Recién en estos últimos años hubo quienes se animaron a un relato ante la justicia. Una jueza de Río Grande viajó a Corrientes para escucharlos. Los encuadra en delitos de lesa humanidad. Parte del genocidio delineado por una dictadura que probó la sangre y no dejó de consumirla nunca. Delitos imprescriptibles porque siguen sucediendo en cada víctima -en aquellos que pueden asumirse como víctimas y no como héroes de bronce porque en esta historia no hay héroes- en cada cuerpo, en cada suicidio, en cada terror nocturno. Es la corte, hoy, la que debe decidir sobre lo que cada uno de los chicos aquellos vivió en esos setenta y cuatro días. Que siguen cortándoles las vísceras con el mismo ardor que hace cuarenta años.

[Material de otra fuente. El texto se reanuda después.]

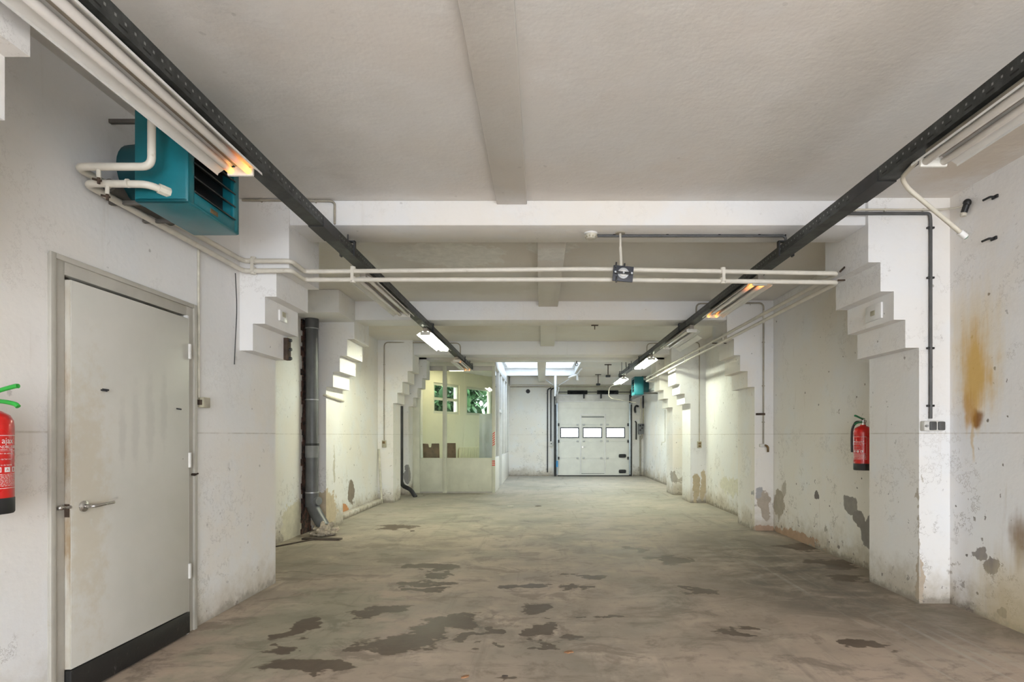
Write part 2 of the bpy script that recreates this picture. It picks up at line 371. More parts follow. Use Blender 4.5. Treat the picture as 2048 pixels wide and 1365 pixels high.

Es la corte la que debe decidir si los crímenes sobre ellos son de lesa humanidad. La corte tan lejos de ellos y del frío brutal y de la ráfaga amiga que los mata y del pan que no se comparte y del desprecio por el morenito obligado a matar y a morir y del estaqueado con los brazos en cruz que morirá de hambre y del enterrado con la cabeza fuera que morirá de horror.

La justicia a veces se mueve bajo la voz de los que mastican patria en los discursos, de los que siempre vuelven ilesos y prolijos, de los que orinan nacionalismo sobre las cabezas de los nadies.

Malvinas es un crimen. Un territorio extremo y ajeno que no vale una gota de la sangre de los pibes. Ni una muerte de hambre. Ni un terror que baja por los intestinos cuarenta años después. Ni tanto olvido propinado como látigo en la espalda de esta historia.